Saudi Arabia is ready to pump nearly 10 million barrels per day of oil for the rest of this year year to try to calm record prices, a meeting of Opec countries in Jeddah heard today.
"I am convinced that the supply and demand balances and crude oil production levels are not the primary drivers of the current market situation and that markets are already well-supplied," Saudi Arabian Oil Minister Ali al-Naimi said in a speech.
"But ... I also strongly believe that each of us must do what we can to alleviate these difficult conditions".
Saudi Arabia has already said it will produce 9.7 million barrels per day in July, marking an increase in output of 550,000 bpd since May.
Mr Naimi said the kingdom would pump at or above that level for the rest of the year if there was demand from its customers.
"For the remainder of this year, Saudi Arabia is prepared and willing to produce additional barrels of crude oil above and beyond the 9.7 million barrels per day which we plan to produce during the month of July," Mr Naimi the meeting of oil producer and consumer countries.

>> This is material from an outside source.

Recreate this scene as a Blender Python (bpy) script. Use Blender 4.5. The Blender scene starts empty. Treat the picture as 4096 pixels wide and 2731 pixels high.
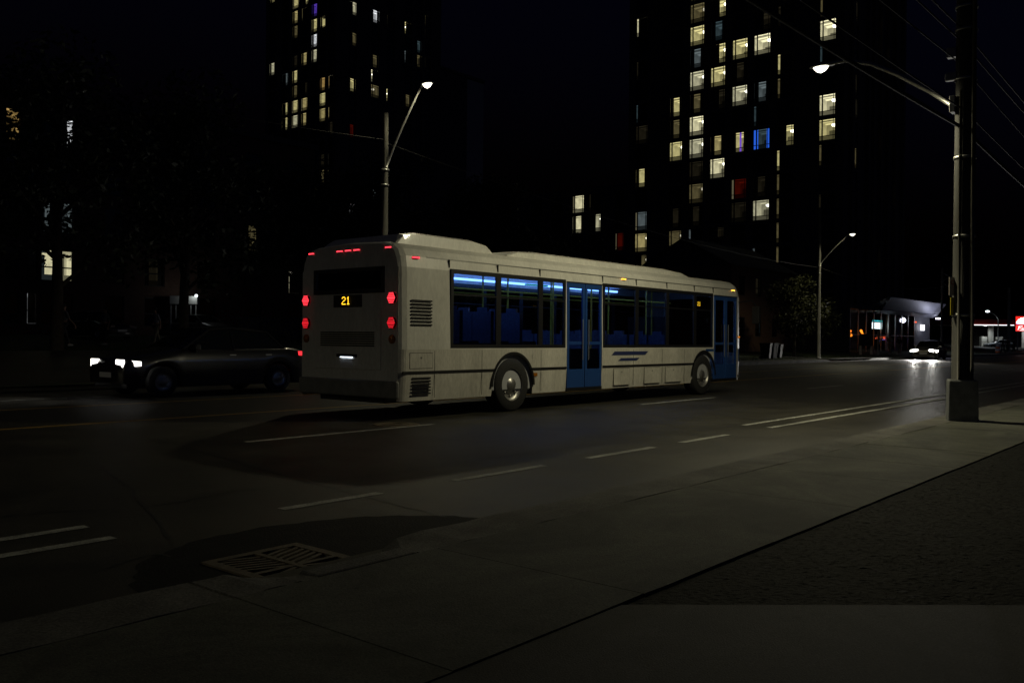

For the longer term, Naimi said Saudi Arabia could increase its available capacity by an extra 2.5 million bpd above a current plan to reach 12.5 million bpd by the end of next year.
"We have identified a series of future crude oil mega-increments totalling another 2.5 million barrels per day of capacity that could be built if and when crude oil demand warrant their development," Mr Naimi said.
Saudi Arabia called the unprecedented meeting of producers and consumers in response to record moves on the oil market.
Oil prices have hit a peak of nearly $140 a barrel and rose by almost $11 in a single trading session early this month, a jump Mr Naimi said was driven by factors other than supply and demand.
"A simplistic focus on supply expansion is therefore unlikely to tame the current price behaviour," he said.
Apart from the short-term supply-demand balance, investors have bought into futures markets because they believe oil supplies will be under strain for the foreseeable future.
Mr Naimi said such long-term fears were "badly misplaced" and that the world had enough oil resources to meet demand for "many, many decades to come".
The minister also said Saudi Arabia would invest $129 billion in the energy sector in the next five years, spanning the upstream and downstream sectors both at home and abroad.